Retype all of the data. Every line must match exactly.
◇ ◇ ◇ ◇ ◇ ◇ ◇
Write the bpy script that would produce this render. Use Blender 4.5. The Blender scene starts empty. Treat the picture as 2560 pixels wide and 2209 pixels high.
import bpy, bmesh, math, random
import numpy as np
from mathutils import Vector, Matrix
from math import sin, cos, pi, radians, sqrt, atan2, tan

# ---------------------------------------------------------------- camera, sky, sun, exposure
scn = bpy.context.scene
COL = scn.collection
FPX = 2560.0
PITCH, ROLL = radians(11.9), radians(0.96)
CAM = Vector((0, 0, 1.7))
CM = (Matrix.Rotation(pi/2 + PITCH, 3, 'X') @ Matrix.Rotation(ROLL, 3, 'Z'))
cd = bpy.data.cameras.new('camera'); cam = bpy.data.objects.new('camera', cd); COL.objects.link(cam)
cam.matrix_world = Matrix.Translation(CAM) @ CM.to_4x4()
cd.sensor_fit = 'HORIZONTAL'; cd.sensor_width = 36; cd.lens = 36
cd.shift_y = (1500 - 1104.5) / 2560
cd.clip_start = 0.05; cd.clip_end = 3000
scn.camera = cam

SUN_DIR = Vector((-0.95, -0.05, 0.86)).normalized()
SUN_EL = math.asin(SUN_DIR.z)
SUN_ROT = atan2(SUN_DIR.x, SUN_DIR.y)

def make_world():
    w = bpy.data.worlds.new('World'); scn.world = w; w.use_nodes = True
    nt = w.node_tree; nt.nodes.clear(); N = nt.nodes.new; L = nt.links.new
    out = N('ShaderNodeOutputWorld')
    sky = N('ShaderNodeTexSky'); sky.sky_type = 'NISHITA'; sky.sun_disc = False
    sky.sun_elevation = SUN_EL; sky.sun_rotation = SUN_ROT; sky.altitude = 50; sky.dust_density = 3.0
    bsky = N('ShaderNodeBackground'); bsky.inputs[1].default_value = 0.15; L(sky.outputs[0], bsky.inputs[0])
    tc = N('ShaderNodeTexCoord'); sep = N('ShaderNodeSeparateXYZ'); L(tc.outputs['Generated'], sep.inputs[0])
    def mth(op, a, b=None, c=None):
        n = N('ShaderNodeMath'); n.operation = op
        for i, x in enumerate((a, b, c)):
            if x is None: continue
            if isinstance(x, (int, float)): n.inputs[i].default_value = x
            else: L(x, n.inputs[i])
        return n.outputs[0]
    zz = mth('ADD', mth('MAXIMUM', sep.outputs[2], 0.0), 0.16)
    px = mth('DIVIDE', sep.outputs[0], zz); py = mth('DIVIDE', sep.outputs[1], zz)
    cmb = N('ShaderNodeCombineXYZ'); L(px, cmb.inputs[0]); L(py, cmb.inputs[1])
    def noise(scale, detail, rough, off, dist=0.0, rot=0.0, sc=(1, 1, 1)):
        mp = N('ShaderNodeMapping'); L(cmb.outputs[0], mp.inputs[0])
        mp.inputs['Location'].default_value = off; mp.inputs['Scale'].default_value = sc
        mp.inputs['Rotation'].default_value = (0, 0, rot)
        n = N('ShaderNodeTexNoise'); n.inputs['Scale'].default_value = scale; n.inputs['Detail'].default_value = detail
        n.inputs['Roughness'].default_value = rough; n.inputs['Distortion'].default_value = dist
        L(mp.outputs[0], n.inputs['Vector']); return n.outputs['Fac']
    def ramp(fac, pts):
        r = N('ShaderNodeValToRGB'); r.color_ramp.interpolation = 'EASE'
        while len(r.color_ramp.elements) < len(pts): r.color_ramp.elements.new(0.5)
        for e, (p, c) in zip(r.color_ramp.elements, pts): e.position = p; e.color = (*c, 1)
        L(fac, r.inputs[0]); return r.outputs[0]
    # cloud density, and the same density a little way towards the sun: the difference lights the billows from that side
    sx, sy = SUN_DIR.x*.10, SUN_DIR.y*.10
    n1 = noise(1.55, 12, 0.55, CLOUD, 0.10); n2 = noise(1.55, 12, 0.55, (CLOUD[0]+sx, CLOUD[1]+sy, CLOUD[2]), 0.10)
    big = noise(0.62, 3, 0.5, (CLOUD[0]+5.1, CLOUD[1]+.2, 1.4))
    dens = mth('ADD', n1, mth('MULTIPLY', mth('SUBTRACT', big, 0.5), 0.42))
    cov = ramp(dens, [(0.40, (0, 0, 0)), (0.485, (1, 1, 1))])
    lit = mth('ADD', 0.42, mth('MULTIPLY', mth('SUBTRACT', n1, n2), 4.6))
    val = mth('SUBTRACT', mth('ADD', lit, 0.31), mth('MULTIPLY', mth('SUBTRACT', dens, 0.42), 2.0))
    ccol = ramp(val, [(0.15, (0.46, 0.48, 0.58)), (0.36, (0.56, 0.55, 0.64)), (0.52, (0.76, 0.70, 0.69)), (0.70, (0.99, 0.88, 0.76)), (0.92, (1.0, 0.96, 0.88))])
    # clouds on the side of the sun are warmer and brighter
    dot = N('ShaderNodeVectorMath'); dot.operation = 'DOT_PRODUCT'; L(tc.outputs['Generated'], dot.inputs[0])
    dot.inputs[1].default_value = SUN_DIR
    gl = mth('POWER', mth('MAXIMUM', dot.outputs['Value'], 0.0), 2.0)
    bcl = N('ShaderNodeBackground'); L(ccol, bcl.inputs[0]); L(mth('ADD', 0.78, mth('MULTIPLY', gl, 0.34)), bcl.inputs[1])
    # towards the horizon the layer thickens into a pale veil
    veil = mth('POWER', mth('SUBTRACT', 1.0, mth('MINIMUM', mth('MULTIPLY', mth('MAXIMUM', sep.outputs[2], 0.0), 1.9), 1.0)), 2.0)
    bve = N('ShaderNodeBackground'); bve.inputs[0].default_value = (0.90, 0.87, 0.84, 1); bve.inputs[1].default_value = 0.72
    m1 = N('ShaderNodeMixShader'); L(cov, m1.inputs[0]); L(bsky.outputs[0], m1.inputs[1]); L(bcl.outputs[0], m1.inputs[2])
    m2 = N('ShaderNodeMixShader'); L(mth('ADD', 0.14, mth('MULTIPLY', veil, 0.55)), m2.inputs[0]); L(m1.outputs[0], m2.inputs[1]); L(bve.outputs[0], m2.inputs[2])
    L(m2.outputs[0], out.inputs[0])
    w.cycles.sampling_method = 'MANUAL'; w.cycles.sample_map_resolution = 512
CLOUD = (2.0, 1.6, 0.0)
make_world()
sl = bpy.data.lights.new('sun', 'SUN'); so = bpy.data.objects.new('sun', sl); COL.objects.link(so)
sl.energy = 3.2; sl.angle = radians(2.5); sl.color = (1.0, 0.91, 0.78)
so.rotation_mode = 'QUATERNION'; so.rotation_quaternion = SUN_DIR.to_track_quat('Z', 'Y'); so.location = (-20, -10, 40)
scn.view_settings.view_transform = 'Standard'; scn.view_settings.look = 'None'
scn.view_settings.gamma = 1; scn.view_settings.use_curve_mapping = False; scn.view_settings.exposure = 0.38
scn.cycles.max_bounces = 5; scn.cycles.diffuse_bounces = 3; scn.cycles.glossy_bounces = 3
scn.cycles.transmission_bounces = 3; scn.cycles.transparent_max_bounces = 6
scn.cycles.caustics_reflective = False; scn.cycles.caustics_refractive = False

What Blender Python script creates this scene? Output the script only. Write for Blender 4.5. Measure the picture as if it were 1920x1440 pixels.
◇ ◇ ◇ ◇ ◇ ◇ ◇
• [Reply]:
Write the bpy script that would produce this render. Use Blender 4.5. The Blender scene starts empty. Treat the picture as 2560 pixels wide and 2209 pixels high.
import bpy, bmesh, math, random
import numpy as np
from mathutils import Vector, Matrix
from math import sin, cos, pi, radians, sqrt, atan2, tan

# ---------------------------------------------------------------- camera, sky, sun, exposure
scn = bpy.context.scene
COL = scn.collection
FPX = 2560.0
PITCH, ROLL = radians(11.9), radians(0.96)
CAM = Vector((0, 0, 1.7))
CM = (Matrix.Rotation(pi/2 + PITCH, 3, 'X') @ Matrix.Rotation(ROLL, 3, 'Z'))
cd = bpy.data.cameras.new('camera'); cam = bpy.data.objects.new('camera', cd); COL.objects.link(cam)
cam.matrix_world = Matrix.Translation(CAM) @ CM.to_4x4()
cd.sensor_fit = 'HORIZONTAL'; cd.sensor_width = 36; cd.lens = 36
cd.shift_y = (1500 - 1104.5) / 2560
cd.clip_start = 0.05; cd.clip_end = 3000
scn.camera = cam

SUN_DIR = Vector((-0.95, -0.05, 0.86)).normalized()
SUN_EL = math.asin(SUN_DIR.z)
SUN_ROT = atan2(SUN_DIR.x, SUN_DIR.y)

def make_world():
    w = bpy.data.worlds.new('World'); scn.world = w; w.use_nodes = True
    nt = w.node_tree; nt.nodes.clear(); N = nt.nodes.new; L = nt.links.new
    out = N('ShaderNodeOutputWorld')
    sky = N('ShaderNodeTexSky'); sky.sky_type = 'NISHITA'; sky.sun_disc = False
    sky.sun_elevation = SUN_EL; sky.sun_rotation = SUN_ROT; sky.altitude = 50; sky.dust_density = 3.0
    bsky = N('ShaderNodeBackground'); bsky.inputs[1].default_value = 0.15; L(sky.outputs[0], bsky.inputs[0])
    tc = N('ShaderNodeTexCoord'); sep = N('ShaderNodeSeparateXYZ'); L(tc.outputs['Generated'], sep.inputs[0])
    def mth(op, a, b=None, c=None):
        n = N('ShaderNodeMath'); n.operation = op
        for i, x in enumerate((a, b, c)):
            if x is None: continue
            if isinstance(x, (int, float)): n.inputs[i].default_value = x
            else: L(x, n.inputs[i])
        return n.outputs[0]
    zz = mth('ADD', mth('MAXIMUM', sep.outputs[2], 0.0), 0.16)
    px = mth('DIVIDE', sep.outputs[0], zz); py = mth('DIVIDE', sep.outputs[1], zz)
    cmb = N('ShaderNodeCombineXYZ'); L(px, cmb.inputs[0]); L(py, cmb.inputs[1])
    def noise(scale, detail, rough, off, dist=0.0, rot=0.0, sc=(1, 1, 1)):
        mp = N('ShaderNodeMapping'); L(cmb.outputs[0], mp.inputs[0])
        mp.inputs['Location'].default_value = off; mp.inputs['Scale'].default_value = sc
        mp.inputs['Rotation'].default_value = (0, 0, rot)
        n = N('ShaderNodeTexNoise'); n.inputs['Scale'].default_value = scale; n.inputs['Detail'].default_value = detail
        n.inputs['Roughness'].default_value = rough; n.inputs['Distortion'].default_value = dist
        L(mp.outputs[0], n.inputs['Vector']); return n.outputs['Fac']
    def ramp(fac, pts):
        r = N('ShaderNodeValToRGB'); r.color_ramp.interpolation = 'EASE'
        while len(r.color_ramp.elements) < len(pts): r.color_ramp.elements.new(0.5)
        for e, (p, c) in zip(r.color_ramp.elements, pts): e.position = p; e.color = (*c, 1)
        L(fac, r.inputs[0]); return r.outputs[0]
    # cloud density, and the same density a little way towards the sun: the difference lights the billows from that side
    sx, sy = SUN_DIR.x*.10, SUN_DIR.y*.10
    n1 = noise(1.55, 12, 0.55, CLOUD, 0.10); n2 = noise(1.55, 12, 0.55, (CLOUD[0]+sx, CLOUD[1]+sy, CLOUD[2]), 0.10)
    big = noise(0.62, 3, 0.5, (CLOUD[0]+5.1, CLOUD[1]+.2, 1.4))
    dens = mth('ADD', n1, mth('MULTIPLY', mth('SUBTRACT', big, 0.5), 0.42))
    cov = ramp(dens, [(0.40, (0, 0, 0)), (0.485, (1, 1, 1))])
    lit = mth('ADD', 0.42, mth('MULTIPLY', mth('SUBTRACT', n1, n2), 4.6))
    val = mth('SUBTRACT', mth('ADD', lit, 0.31), mth('MULTIPLY', mth('SUBTRACT', dens, 0.42), 2.0))
    ccol = ramp(val, [(0.15, (0.46, 0.48, 0.58)), (0.36, (0.56, 0.55, 0.64)), (0.52, (0.76, 0.70, 0.69)), (0.70, (0.99, 0.88, 0.76)), (0.92, (1.0, 0.96, 0.88))])
    # clouds on the side of the sun are warmer and brighter
    dot = N('ShaderNodeVectorMath'); dot.operation = 'DOT_PRODUCT'; L(tc.outputs['Generated'], dot.inputs[0])
    dot.inputs[1].default_value = SUN_DIR
    gl = mth('POWER', mth('MAXIMUM', dot.outputs['Value'], 0.0), 2.0)
    bcl = N('ShaderNodeBackground'); L(ccol, bcl.inputs[0]); L(mth('ADD', 0.78, mth('MULTIPLY', gl, 0.34)), bcl.inputs[1])
    # towards the horizon the layer thickens into a pale veil
    veil = mth('POWER', mth('SUBTRACT', 1.0, mth('MINIMUM', mth('MULTIPLY', mth('MAXIMUM', sep.outputs[2], 0.0), 1.9), 1.0)), 2.0)
    bve = N('ShaderNodeBackground'); bve.inputs[0].default_value = (0.90, 0.87, 0.84, 1); bve.inputs[1].default_value = 0.72
    m1 = N('ShaderNodeMixShader'); L(cov, m1.inputs[0]); L(bsky.outputs[0], m1.inputs[1]); L(bcl.outputs[0], m1.inputs[2])
    m2 = N('ShaderNodeMixShader'); L(mth('ADD', 0.14, mth('MULTIPLY', veil, 0.55)), m2.inputs[0]); L(m1.outputs[0], m2.inputs[1]); L(bve.outputs[0], m2.inputs[2])
    L(m2.outputs[0], out.inputs[0])
    w.cycles.sampling_method = 'MANUAL'; w.cycles.sample_map_resolution = 512
CLOUD = (2.0, 1.6, 0.0)
make_world()
sl = bpy.data.lights.new('sun', 'SUN'); so = bpy.data.objects.new('sun', sl); COL.objects.link(so)
sl.energy = 3.2; sl.angle = radians(2.5); sl.color = (1.0, 0.91, 0.78)
so.rotation_mode = 'QUATERNION'; so.rotation_quaternion = SUN_DIR.to_track_quat('Z', 'Y'); so.location = (-20, -10, 40)
scn.view_settings.view_transform = 'Standard'; scn.view_settings.look = 'None'
scn.view_settings.gamma = 1; scn.view_settings.use_curve_mapping = False; scn.view_settings.exposure = 0.38
scn.cycles.max_bounces = 5; scn.cycles.diffuse_bounces = 3; scn.cycles.glossy_bounces = 3
scn.cycles.transmission_bounces = 3; scn.cycles.transparent_max_bounces = 6
scn.cycles.caustics_reflective = False; scn.cycles.caustics_refractive = False

What Blender Python script creates this scene? Output the script only. Write for Blender 4.5. Measure the picture as if it were 1920x1440 pixels.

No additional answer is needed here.